** start of Given data **

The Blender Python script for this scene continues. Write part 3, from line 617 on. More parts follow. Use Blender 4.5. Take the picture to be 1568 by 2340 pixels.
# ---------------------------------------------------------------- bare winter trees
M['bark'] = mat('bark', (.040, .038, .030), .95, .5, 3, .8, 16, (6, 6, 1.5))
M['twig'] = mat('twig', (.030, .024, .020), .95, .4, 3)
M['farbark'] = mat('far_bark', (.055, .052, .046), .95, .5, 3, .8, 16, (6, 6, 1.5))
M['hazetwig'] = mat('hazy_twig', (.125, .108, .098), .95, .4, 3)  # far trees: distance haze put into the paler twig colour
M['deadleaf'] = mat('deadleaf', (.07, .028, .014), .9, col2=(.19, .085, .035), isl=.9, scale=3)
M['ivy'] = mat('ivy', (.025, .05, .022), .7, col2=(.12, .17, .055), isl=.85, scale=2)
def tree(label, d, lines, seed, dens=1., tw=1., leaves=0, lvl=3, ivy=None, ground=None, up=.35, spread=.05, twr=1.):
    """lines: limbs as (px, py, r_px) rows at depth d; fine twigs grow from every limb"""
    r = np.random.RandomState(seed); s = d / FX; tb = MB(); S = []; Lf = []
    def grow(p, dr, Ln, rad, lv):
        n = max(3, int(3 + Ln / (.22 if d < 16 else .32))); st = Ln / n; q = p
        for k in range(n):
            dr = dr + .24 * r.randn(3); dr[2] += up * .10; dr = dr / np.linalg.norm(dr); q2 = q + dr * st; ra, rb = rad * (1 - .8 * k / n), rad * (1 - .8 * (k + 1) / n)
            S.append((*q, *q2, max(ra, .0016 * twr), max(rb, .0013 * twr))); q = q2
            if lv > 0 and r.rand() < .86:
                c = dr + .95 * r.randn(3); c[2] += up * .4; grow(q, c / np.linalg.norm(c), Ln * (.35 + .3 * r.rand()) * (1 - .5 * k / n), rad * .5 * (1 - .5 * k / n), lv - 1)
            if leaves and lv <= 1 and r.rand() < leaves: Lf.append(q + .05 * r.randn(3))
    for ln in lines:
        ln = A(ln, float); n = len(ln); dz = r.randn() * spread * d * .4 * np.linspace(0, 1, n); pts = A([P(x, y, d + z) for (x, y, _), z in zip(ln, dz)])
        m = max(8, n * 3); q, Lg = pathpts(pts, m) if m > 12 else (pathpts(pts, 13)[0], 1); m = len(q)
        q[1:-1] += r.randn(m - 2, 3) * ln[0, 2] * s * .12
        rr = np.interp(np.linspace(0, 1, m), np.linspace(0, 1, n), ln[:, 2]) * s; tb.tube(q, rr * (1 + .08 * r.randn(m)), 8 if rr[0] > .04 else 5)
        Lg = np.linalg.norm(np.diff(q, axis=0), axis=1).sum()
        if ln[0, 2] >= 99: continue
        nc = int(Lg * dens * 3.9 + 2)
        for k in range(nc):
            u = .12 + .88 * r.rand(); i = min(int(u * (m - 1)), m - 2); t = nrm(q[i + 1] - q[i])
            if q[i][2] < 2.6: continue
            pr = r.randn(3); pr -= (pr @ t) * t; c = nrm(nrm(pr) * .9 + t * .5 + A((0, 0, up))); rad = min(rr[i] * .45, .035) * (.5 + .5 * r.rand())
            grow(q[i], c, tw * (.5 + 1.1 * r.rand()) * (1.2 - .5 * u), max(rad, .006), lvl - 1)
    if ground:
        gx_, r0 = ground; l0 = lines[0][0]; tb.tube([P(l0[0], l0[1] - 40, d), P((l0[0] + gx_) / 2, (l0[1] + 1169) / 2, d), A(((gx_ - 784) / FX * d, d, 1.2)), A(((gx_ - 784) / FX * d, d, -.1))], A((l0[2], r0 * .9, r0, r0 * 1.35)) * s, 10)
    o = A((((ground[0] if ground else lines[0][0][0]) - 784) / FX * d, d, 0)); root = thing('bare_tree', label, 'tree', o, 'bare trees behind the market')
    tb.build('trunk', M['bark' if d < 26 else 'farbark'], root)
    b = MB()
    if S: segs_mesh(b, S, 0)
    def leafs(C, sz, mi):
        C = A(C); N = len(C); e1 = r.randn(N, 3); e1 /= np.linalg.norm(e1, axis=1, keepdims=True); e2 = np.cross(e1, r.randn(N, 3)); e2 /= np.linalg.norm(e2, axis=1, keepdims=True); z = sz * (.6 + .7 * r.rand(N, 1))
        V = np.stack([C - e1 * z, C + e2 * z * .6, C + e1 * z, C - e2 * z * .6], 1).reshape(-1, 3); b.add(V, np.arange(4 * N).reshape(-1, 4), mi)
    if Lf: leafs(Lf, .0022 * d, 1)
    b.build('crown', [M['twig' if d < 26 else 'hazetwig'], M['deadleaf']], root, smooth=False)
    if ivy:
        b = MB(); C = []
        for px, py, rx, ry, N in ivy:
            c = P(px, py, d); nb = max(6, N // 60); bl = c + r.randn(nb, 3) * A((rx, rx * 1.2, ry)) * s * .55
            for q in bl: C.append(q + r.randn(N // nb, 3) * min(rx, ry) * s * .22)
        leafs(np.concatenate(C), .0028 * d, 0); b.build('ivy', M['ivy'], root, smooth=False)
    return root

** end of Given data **
** start of Given data **

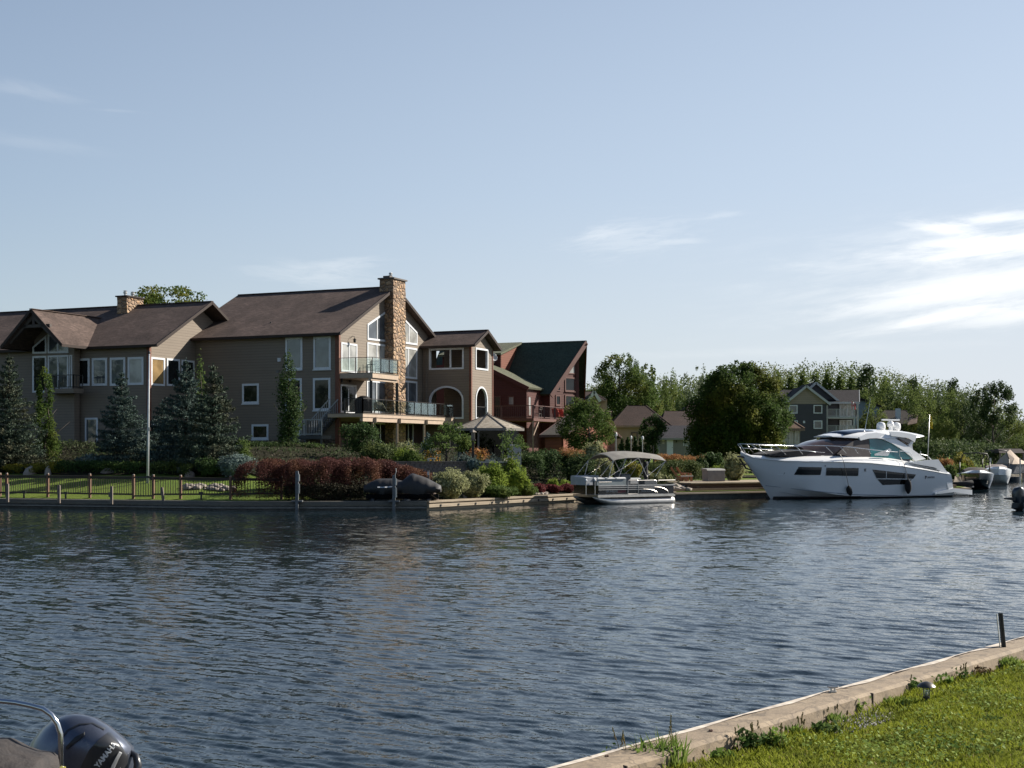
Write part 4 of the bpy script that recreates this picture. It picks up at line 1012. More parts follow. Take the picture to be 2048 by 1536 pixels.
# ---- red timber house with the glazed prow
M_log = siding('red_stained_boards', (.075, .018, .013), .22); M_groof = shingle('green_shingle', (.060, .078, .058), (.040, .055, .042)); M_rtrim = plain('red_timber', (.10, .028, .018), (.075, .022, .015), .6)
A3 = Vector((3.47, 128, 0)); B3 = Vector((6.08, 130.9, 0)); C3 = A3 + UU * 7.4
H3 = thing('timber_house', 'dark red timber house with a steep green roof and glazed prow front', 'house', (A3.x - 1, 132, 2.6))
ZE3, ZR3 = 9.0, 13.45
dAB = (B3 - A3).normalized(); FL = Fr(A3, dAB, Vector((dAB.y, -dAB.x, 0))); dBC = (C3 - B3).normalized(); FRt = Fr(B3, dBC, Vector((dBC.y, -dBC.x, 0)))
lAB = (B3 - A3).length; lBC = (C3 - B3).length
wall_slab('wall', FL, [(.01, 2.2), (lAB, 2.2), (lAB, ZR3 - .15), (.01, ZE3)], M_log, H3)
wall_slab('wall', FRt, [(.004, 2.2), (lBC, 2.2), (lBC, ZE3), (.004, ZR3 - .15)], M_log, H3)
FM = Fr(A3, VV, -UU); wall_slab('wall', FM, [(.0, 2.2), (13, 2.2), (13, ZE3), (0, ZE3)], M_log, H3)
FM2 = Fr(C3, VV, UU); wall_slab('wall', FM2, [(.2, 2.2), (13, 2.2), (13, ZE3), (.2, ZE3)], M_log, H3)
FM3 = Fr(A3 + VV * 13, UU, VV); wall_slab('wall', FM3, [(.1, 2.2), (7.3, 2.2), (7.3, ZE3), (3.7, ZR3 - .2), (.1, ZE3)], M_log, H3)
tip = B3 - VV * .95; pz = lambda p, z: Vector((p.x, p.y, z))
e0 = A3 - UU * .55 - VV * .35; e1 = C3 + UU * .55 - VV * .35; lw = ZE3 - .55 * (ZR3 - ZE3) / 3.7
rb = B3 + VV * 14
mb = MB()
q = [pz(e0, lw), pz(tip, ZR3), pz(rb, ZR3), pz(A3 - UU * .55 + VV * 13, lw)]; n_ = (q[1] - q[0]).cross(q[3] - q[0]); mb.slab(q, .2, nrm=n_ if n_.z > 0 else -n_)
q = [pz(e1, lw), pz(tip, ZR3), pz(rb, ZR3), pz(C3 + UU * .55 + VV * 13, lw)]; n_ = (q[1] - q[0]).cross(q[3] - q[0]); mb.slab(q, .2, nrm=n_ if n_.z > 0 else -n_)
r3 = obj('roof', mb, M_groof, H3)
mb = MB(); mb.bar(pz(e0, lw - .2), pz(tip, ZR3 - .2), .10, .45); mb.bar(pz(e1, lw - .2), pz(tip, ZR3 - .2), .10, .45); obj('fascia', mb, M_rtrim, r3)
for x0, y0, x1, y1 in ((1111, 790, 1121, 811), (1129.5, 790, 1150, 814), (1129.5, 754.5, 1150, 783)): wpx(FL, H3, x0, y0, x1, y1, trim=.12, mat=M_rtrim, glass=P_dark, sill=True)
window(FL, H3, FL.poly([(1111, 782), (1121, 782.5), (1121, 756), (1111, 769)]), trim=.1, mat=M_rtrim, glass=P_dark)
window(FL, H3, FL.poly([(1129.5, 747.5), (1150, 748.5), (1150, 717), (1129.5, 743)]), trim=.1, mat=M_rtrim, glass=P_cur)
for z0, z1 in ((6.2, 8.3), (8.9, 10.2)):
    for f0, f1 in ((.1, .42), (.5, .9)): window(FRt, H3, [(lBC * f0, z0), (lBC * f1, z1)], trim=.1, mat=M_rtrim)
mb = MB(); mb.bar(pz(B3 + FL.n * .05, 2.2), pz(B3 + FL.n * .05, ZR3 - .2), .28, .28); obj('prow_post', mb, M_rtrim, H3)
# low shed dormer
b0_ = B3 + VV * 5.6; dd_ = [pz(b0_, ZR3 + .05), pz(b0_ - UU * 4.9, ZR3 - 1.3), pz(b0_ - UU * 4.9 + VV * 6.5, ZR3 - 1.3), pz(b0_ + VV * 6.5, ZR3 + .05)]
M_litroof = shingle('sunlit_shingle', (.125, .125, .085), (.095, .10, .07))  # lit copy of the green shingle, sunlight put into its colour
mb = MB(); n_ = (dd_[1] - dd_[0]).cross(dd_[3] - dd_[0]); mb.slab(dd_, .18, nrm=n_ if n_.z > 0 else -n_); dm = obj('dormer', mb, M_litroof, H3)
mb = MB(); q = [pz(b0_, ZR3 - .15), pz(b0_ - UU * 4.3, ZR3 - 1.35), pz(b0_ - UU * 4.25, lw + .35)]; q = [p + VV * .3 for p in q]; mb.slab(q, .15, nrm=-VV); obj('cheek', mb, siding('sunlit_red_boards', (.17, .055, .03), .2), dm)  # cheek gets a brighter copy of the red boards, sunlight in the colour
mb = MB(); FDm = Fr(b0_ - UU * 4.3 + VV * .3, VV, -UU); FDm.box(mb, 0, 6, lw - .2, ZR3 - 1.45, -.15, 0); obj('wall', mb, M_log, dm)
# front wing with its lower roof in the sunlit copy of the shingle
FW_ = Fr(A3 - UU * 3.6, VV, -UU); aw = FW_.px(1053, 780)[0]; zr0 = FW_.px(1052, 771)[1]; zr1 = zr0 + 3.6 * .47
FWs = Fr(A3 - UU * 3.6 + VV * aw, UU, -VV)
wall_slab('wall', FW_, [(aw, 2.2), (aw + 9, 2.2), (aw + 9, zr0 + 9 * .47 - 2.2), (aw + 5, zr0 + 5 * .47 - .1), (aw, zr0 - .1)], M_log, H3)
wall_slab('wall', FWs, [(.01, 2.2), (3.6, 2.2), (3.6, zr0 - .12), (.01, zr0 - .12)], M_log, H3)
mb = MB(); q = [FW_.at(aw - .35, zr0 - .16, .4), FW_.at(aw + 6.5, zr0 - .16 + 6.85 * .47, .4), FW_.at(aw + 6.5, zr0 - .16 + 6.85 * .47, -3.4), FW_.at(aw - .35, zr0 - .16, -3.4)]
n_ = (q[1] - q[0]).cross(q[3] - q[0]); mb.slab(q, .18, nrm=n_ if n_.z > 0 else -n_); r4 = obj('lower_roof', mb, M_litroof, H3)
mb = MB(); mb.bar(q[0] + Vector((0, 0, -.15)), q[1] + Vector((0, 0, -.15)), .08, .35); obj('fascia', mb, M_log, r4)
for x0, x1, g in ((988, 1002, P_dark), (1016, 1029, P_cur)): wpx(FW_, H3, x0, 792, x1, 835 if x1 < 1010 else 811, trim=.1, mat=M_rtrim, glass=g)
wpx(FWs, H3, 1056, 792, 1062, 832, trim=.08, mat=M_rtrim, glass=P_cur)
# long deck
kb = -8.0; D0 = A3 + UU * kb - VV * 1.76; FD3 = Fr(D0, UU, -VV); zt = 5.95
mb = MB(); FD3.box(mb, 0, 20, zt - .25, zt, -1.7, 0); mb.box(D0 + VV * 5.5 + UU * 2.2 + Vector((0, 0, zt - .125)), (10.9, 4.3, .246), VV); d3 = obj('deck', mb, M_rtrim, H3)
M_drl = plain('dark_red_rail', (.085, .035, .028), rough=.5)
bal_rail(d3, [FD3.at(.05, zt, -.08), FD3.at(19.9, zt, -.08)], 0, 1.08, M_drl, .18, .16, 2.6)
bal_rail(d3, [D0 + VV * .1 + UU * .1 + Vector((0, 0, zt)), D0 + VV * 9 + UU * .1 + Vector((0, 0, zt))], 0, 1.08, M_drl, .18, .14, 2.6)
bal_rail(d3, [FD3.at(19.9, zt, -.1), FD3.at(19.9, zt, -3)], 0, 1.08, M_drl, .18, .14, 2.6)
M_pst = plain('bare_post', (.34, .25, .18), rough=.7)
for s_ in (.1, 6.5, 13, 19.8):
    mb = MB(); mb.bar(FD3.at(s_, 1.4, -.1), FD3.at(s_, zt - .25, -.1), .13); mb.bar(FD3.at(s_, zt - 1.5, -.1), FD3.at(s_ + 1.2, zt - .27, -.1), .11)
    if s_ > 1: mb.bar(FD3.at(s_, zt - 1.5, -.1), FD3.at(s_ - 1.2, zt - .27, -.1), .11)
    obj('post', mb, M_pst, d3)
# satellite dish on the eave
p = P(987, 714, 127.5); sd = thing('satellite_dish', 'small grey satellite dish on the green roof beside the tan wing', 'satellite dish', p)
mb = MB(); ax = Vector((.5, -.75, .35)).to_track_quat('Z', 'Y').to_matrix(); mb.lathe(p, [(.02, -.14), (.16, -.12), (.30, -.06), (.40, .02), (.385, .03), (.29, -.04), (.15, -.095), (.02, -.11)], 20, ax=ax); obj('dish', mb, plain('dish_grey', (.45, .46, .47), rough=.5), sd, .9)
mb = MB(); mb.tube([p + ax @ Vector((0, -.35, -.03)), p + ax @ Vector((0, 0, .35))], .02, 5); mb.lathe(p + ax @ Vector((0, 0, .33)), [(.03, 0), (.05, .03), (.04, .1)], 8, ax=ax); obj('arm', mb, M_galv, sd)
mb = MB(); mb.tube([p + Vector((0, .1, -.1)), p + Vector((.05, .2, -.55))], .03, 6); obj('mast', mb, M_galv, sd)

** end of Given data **

§ Set task
Check each line of the listing above for the string "Write", then report only how many lines have it.

§ Task output
2